Contrasting fortunes for enterprise partners Apple and IBM

Guy Daniels
By Guy Daniels

Oct 21, 2014

© Apple

© Apple

They may well be new partners in the enterprise tablet computing sector, but Apple and IBM have vastly different financial performances. Both companies announced quarterly results yesterday, and the only common ground was the obvious fact they do indeed need each other – Apple needs to revitalise its iPad sales, whereas IBM needs a mobile lifebelt.

The good news first. Apple exceeded all expectations with its Q4 results, beating financial estimates and iPhone sales. In fact, the only area in which it under-performed was iPad sales.

Quarterly revenues were up 12 per cent year-on-year to $42.1bn and net profit was up 13 per cent at $8.5bn, with gross margin edging up slightly to 38 per cent. It reported a record $13.3bn in operational cash flow, with international sales now accounting for 60 per cent of the company’s business.

“We are heading into the holidays with Apple’s strongest product line-up ever,” said CEO Tim Cook. “We are also incredibly excited about Apple Watch and other great products and services in the pipeline for 2015.”

Indeed, Apple’s strongest quarter is always Q1, which covers the gift-giving holiday season. It now expects revenue for this coming quarter to be in the region of $63.5bn and $66.5bn, with a possible half a percentage point improvement on its gross margin.

As for products, the launch of its new iPhone 6 range proved highly successful, with total iPhone sales of 39.2m – up 16 per cent year-on-year and with a revenue value of $23.7bn, or 56.2 per cent of Apple’s total revenue. Apple’s Mac range is the next largest contributor to revenues (15.7 per cent) and unit sales were up 21 per cent year-on-year. Software and iTunes revenue was also up by 8 per cent to $4.6m.

However, the iPad range disappointed, leading to speculation that the iPhone 6 Plus is seen as a replacement for the iPad Mini – strengthened by the fact that SVP Phil Schiller spent just 29 seconds talking about the new model at last week’s product launch. Sales were down 13 per cent year-on-year at 12.3m units. It really does need to start to see results from its collaboration with IBM.

Down to the core

Talking of which, IBM published its Q3 financials yesterday, and they were quite a contrast to those of Apple. It also announced that it has offloaded its loss-making microelectronics business to New York-based Global Founders – paying the company $1.5bn for the privilege. It also indicated that there would be job losses in the near future.

Revenue for the quarter was down 4 per cent year-on-year at $22.4bn and net profit down 17 per cent at $3.5bn, with a gross margin of 48.6 per cent. In the words of chairman and CEO Ginni Rometty; “We are disappointed in our performance. We saw a marked slowdown in September in client buying behaviour, and our results also point to the unprecedented pace of change in our industry.”

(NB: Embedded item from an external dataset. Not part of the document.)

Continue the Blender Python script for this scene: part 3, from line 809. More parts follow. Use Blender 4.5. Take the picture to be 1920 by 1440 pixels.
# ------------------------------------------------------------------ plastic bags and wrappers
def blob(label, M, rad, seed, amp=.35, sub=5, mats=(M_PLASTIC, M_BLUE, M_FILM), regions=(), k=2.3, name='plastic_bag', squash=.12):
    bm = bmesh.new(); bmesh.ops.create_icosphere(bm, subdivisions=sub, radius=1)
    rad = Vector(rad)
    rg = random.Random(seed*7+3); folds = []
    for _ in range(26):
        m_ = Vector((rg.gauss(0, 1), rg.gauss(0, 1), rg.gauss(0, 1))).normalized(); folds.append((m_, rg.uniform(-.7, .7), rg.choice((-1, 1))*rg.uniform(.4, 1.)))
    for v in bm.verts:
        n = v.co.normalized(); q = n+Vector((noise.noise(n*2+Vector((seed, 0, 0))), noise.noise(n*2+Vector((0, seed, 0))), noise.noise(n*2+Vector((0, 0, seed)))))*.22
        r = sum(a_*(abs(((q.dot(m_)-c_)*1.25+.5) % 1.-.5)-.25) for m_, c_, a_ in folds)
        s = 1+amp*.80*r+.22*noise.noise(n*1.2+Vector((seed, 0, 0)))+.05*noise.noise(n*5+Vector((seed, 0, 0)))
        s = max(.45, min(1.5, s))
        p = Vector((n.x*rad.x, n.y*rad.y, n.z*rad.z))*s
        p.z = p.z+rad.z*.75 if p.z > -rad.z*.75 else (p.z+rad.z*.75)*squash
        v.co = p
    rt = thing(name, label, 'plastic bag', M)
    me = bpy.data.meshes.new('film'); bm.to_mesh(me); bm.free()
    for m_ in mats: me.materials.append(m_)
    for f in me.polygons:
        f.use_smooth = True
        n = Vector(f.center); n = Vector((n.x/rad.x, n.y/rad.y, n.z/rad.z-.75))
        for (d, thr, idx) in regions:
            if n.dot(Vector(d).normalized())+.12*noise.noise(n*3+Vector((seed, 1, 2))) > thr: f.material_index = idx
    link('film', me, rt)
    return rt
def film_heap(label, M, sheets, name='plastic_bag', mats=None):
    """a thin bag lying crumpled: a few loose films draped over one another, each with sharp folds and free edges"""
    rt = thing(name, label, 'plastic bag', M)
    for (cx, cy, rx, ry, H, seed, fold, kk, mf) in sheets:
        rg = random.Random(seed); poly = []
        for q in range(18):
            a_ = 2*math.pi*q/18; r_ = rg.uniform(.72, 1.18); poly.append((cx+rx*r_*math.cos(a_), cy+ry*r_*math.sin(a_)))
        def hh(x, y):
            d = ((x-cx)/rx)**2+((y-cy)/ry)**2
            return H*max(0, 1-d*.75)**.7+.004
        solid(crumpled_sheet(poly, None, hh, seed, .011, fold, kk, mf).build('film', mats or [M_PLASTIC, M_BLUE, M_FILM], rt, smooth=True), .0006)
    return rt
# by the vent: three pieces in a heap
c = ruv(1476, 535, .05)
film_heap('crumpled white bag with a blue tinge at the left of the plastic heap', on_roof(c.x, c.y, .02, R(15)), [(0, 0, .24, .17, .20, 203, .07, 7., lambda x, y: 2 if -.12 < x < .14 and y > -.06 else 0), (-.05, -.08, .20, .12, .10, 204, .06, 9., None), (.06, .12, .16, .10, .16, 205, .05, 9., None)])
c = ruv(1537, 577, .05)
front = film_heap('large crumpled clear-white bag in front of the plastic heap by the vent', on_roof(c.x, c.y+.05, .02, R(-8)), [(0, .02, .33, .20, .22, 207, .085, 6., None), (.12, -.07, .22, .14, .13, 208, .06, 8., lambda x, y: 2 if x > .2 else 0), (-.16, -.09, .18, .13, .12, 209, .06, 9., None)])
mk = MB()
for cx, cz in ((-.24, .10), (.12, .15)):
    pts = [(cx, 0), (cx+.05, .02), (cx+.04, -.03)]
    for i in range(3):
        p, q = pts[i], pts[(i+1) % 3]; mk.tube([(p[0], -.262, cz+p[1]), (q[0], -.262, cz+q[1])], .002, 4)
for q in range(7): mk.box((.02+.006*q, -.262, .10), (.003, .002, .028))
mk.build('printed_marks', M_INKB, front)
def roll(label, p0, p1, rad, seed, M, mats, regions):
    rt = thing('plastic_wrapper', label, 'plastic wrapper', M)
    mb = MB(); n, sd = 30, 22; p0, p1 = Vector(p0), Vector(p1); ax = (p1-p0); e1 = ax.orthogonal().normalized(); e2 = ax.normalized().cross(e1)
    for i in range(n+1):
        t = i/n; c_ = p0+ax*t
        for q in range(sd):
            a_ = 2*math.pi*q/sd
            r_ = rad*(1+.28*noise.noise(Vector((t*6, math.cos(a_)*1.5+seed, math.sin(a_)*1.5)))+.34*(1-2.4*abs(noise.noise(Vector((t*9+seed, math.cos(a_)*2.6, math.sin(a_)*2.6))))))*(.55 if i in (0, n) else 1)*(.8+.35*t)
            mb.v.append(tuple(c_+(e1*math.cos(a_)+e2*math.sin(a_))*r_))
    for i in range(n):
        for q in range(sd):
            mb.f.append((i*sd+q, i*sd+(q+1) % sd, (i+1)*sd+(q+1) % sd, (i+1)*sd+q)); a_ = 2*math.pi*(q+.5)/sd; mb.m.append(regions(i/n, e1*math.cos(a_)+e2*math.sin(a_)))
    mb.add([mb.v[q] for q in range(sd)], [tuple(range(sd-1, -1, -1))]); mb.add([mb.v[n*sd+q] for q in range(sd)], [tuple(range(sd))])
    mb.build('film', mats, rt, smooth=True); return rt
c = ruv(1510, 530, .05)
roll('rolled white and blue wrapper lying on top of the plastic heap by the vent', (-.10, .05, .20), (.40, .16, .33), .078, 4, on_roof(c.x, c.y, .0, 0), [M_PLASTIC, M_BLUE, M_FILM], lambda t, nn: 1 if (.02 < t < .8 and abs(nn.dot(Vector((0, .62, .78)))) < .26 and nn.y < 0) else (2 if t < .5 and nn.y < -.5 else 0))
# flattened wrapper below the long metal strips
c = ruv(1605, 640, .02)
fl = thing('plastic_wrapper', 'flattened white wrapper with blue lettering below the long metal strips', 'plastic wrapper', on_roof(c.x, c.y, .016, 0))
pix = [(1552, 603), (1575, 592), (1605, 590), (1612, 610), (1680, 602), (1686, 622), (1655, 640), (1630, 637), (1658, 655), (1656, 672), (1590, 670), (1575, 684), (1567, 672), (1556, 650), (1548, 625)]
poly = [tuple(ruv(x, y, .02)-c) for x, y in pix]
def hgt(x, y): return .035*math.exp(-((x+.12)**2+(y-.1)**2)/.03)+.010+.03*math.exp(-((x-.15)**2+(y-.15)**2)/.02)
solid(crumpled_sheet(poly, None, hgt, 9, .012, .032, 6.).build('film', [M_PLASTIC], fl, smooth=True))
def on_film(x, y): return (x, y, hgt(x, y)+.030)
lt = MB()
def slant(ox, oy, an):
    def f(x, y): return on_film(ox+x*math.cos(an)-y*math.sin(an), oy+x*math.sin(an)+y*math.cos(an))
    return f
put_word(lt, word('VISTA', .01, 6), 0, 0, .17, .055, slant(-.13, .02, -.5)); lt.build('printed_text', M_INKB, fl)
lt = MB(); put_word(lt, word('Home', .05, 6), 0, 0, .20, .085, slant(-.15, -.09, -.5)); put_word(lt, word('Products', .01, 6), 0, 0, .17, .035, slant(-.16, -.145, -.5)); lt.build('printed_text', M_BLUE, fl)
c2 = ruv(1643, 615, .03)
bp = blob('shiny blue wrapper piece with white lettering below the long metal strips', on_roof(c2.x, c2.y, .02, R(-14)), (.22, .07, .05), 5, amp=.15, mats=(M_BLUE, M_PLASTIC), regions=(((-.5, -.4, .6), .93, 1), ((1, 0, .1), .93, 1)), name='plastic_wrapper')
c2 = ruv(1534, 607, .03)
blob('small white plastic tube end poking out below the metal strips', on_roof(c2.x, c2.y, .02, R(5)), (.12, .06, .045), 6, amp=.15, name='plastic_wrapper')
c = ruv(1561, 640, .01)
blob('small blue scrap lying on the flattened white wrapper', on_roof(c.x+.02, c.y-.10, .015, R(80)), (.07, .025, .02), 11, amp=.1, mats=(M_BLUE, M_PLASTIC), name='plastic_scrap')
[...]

She added though that; “While we did not produce the results we expected to achieve, we again performed well in our strategic growth areas – cloud, data and analytics, security, social and mobile – where we continue to shift our business. We will accelerate this transformation.”

Breaking down these strategic growth areas, IBM says it saw a 50 per cent increase in cloud revenue, analytics up 8 per cent, and mobile doubled in the year to date. However, its accounts do not break out these areas for closer scrutiny. What we do know is that the Global Technology Services unit reported a revenue fall of 2.9 per cent year-on-year to $9.2bn, Global Business Services fell 2.2 per cent to $4.5bn, Software fell 1.6 per cent to $5.7bn and Systems and Technology fell 15.0 per cent to $2.4bn. It’s very difficult to see any upside there.

“We are executing on a clear strategy that is moving IBM to higher value, and we've taken significant actions to exit nonstrategic elements of the business,” added Rometty. “This includes the announcement that we will divest semiconductor manufacturing to focus on research and development that will differentiate our systems.”

"This acquisition solidifies Global Foundries leadership position in semiconductor technology development and manufacturing,” said CEO Sanjay Jha, adding that the company has capex plans of $10bn over the next year.

Meanwhile, both IBM and Apple wait anxiously for the fruits of their enterprise tablet collaboration. 

“Developer teams have been working closely to develop the first wave of Mobile First solutions,” said Cook during an earnings conference call, “and these solutions will be ready for customers beginning next month, across six sectors: banking, government, insurance, retail, travel and transportation, and telecommunications."